In return, the vehicle has zero emissions, other than water vapor and perhaps a bit of heat. How’s that for government regulations and the public relations?

Despite Toyota investing billions of dollars into this new technology, they will only release about 300 of these vehicles between the Europe and the United States this year in 2016. Compare that number to the 10 million vehicles that the automaker sells per year, and you barely have a dot on the landscape.

That doesn’t stop Toyota from believing that hydrogen power is the way of the future. In fact, with the lobbying efforts of the Japanese government, the company appears to be betting its entire future on the technology.

It seems odd then that the company would be instructing dealers not to deliver the Mirai to customers. For a company whose slogan is, “Let’s Go Places,” the Marai sedan can’t really go anywhere.

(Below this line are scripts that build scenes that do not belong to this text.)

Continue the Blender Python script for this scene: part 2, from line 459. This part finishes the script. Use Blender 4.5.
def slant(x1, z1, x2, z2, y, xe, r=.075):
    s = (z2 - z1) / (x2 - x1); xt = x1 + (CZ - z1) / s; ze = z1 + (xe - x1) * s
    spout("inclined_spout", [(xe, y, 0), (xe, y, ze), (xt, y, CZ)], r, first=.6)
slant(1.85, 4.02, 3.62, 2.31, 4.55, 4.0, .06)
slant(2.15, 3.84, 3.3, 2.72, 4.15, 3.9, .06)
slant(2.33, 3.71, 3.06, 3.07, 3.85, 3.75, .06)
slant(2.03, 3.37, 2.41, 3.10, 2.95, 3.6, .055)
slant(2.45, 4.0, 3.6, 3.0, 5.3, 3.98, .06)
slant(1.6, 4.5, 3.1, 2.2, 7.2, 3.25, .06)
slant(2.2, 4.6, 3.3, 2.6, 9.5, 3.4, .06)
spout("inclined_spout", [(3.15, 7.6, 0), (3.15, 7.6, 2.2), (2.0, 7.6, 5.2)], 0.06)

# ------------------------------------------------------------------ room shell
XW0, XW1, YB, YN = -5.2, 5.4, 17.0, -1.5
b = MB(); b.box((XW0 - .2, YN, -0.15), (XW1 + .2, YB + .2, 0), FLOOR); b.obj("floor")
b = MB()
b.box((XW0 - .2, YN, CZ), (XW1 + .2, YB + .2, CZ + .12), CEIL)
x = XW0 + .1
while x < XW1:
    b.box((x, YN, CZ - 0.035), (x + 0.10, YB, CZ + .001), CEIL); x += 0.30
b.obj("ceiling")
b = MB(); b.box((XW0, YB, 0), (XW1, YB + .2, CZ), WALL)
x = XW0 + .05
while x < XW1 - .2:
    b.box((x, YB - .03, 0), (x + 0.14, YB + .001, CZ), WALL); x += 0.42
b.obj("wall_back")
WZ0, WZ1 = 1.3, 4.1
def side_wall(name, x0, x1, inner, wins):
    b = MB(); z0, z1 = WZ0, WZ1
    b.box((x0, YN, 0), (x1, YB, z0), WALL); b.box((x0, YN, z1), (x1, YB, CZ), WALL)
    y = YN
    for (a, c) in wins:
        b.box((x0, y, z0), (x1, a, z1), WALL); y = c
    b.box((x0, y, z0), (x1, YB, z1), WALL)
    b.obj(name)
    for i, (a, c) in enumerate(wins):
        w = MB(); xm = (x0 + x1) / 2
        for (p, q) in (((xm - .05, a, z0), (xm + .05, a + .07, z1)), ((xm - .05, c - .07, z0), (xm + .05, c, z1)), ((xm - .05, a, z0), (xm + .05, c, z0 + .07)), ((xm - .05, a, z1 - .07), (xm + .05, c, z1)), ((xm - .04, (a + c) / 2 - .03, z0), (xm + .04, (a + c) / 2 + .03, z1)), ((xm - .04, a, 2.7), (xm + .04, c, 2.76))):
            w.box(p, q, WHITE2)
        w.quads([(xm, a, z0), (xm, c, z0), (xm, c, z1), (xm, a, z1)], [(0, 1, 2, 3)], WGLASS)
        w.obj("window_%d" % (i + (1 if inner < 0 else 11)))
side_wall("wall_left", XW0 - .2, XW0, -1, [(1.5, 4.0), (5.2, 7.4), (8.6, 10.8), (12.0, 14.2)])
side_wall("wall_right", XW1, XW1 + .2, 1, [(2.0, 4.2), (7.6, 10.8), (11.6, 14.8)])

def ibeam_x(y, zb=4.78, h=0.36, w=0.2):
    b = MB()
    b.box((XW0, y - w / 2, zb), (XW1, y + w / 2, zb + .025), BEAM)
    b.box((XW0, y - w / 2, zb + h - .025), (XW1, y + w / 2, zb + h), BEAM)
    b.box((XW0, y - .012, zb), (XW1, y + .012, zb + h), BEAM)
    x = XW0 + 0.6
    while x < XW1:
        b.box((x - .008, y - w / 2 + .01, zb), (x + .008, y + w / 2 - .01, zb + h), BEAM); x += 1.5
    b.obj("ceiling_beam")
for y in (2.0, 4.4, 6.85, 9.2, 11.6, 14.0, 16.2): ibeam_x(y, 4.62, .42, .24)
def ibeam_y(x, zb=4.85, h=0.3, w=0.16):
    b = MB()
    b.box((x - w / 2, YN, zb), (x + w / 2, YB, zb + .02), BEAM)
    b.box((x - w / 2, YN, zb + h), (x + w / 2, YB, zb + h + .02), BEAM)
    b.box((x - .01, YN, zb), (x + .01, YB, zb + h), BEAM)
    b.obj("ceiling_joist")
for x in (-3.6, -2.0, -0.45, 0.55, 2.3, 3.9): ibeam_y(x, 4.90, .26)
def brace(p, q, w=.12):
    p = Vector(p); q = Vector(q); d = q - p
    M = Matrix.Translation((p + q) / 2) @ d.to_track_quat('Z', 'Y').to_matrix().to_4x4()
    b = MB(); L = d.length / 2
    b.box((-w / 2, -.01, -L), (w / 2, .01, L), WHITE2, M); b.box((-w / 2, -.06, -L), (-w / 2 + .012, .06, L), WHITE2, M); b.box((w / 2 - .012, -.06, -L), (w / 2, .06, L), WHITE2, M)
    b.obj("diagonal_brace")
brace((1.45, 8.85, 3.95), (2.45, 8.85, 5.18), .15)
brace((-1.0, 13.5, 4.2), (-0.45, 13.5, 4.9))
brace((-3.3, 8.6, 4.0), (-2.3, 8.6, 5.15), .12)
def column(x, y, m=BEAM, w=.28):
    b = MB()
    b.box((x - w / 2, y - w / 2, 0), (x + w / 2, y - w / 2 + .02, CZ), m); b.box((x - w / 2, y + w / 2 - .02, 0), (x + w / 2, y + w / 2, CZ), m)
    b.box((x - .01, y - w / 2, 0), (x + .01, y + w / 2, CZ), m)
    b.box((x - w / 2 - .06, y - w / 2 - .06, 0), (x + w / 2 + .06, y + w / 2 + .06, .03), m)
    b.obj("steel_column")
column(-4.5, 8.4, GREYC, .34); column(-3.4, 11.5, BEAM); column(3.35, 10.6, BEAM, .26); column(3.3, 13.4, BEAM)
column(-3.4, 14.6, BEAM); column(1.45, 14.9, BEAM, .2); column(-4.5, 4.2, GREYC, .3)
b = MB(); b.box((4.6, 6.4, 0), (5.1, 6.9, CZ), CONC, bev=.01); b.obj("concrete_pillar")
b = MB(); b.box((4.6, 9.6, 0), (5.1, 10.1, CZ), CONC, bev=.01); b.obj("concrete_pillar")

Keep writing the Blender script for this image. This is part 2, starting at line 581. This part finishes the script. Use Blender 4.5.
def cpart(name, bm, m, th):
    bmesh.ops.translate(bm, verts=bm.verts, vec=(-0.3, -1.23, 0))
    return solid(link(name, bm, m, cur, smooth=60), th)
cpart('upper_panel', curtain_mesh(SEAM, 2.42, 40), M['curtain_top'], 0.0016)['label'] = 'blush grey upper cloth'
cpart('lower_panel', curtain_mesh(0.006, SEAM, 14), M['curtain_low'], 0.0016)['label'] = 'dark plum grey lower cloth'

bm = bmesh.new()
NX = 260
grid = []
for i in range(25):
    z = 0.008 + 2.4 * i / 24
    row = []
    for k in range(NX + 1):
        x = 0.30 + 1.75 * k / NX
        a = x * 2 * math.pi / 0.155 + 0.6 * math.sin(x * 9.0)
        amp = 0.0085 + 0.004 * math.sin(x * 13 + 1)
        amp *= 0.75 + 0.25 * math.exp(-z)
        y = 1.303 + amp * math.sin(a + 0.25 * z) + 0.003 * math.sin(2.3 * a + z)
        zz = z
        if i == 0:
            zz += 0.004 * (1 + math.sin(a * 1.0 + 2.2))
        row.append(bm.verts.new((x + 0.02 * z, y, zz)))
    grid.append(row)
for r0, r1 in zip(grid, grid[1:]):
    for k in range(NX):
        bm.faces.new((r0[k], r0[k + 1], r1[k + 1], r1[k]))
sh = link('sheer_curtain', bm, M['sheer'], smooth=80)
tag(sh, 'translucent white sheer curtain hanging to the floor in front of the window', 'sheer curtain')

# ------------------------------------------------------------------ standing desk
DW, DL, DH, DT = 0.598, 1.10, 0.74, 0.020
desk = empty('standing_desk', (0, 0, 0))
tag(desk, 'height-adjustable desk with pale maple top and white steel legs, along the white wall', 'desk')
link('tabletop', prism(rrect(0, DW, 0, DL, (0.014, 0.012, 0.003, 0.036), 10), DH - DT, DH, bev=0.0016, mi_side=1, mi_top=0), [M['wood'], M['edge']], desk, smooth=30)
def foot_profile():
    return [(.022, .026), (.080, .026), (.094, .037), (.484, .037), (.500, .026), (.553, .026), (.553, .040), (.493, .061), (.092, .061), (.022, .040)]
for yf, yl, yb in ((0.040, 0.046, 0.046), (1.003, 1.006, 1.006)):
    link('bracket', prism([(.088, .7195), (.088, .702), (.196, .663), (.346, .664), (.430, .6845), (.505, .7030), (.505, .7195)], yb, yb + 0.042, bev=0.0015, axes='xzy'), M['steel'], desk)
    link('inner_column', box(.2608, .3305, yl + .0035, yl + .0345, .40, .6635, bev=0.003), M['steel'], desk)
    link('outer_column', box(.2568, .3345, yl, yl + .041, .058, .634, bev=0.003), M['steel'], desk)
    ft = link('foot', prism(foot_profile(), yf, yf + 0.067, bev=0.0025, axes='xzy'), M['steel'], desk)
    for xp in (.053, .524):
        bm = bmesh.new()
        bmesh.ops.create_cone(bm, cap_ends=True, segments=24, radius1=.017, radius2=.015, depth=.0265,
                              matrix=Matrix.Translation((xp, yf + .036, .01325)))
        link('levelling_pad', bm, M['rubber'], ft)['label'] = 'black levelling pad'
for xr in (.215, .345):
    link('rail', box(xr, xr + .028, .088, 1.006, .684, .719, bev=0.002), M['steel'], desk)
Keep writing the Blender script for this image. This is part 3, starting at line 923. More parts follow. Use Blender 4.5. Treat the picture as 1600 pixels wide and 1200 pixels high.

This holds true even for the dealership that moves the most; a Toyota dealer in Santa Monica, California.
Why would Toyota do this? Honestly, they have solid reasoning.

Right now, there are 72 Toyota Mirai on the road in the US. However, these cars can’t just go to your conventional gas station to ‘fill ‘er up.” There aren’t enough refueling stations to keep the cars that are out there on the road, let alone enough fueling stations to support more cars being delivered.

Furthermore, what few stations that are out there don’t work very well. In fact, the move might be to keep Toyota and its dealers legally safe.

They are adamant to point out that they are still selling the car. What they’re not doing is delivering on the cars until more filling stations open up for the car.

Some people are quick to point out that Toyota should be building their own stations, and not rely on the taxpayer’s money to do it. They are saying that the world simply isn’t ready for hydrogen power quite yet. Perhaps in 50 years, but not now.